Iranian state media also denied any direct or indirect dialogue, emphasizing that the war would continue until full compensation for damages was received. This reversal of stance led to a rapid return of risk aversion, supporting the US dollar and weakening the Australian dollar.
Australian economic data
In addition to geopolitical factors, domestic economic data in Australia also exerted additional downward pressure on the Australian dollar. The preliminary S&P Global Purchasing Managers' Index (PMI) for March showed a sharp drop in the composite PMI to 47.0, a significant decline from 52.4 in February, marking the first contraction in 18 months. The services sector activity index fell even further to 46.6, while the manufacturing PMI declined slightly to 50.1.
A composite PMI below 50 indicates an overall contraction in business activity, primarily dragged down by a sharp decline in service sector output. Slower growth in new orders, weaker job growth, and heightened concerns about supply chain disruptions have exacerbated market doubts about Australia's economic growth prospects.
Investors are focused on Australia's February Consumer Price Index (CPI) data to be released on Wednesday. However, as the data does not fully reflect the recent energy price increases triggered by the conflict with Iran, its actual impact on the Reserve Bank of Australia's (RBA) monetary policy expectations is expected to be limited.
Market Outlook and Risks
In the short term, the Australian dollar faces dual pressures: persistent geopolitical risks and weak domestic economic data. Key support for the AUD/USD pair is around 0.6900, with further downside potentially testing the psychological level of 0.6800. Resistance is seen in the 0.7050-0.7100 area.
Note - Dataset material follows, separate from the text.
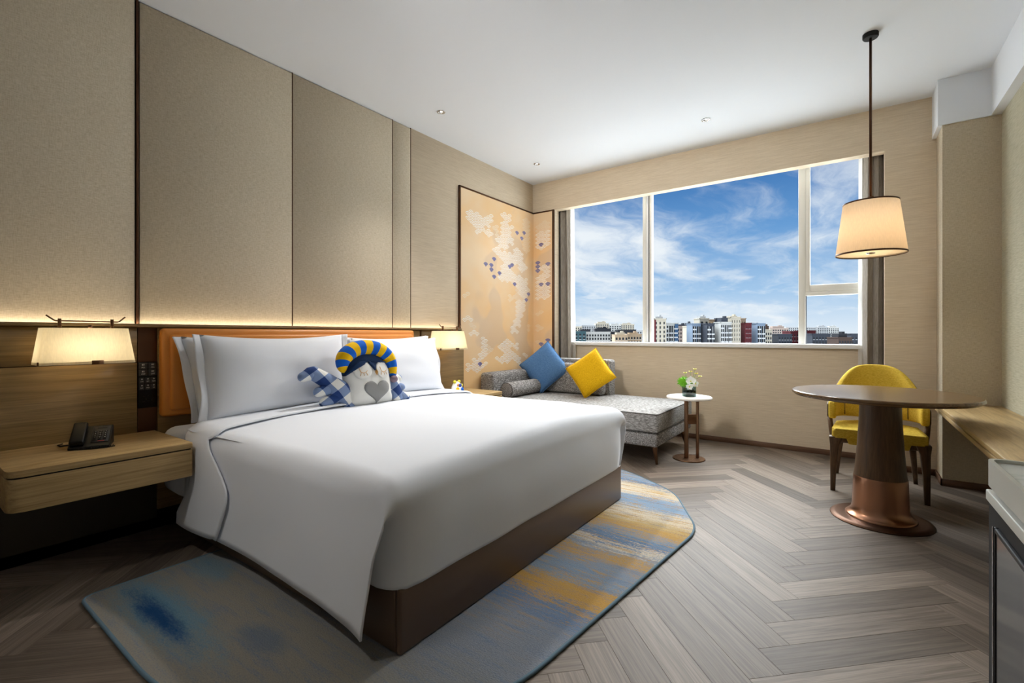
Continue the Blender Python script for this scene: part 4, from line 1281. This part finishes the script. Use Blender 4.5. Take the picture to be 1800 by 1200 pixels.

In the medium to long term, the Australian dollar's trajectory will continue to depend on developments in the Middle East, global economic growth prospects, and commodity price performance. A de-escalation of the Iranian conflict and improved risk sentiment would benefit the Australian dollar; conversely, continued tensions would suppress the Australian dollar through energy prices and safe-haven demand. Traders need to closely monitor US economic data and RBA policy signals and manage risk accordingly.

(AUD/USD daily chart, source: FX678)
Editor's Summary
Iran's denial of talks with the US reversed market expectations and reignited risk aversion, while Australia's March preliminary PMI reading unexpectedly contracted, further weakening the Australian dollar. The Australian dollar fell against the US dollar, facing significant downward pressure in the short term, but any positive developments in the Middle East situation could provide an opportunity for a rebound.
Overall, the current market conditions highlight the significant impact of geopolitical events on risk-sensitive currencies, as well as the vulnerability of the Australian economy to external shocks.
At 11:52 Beijing time, the Australian dollar was trading at 0.6965/66 against the US dollar.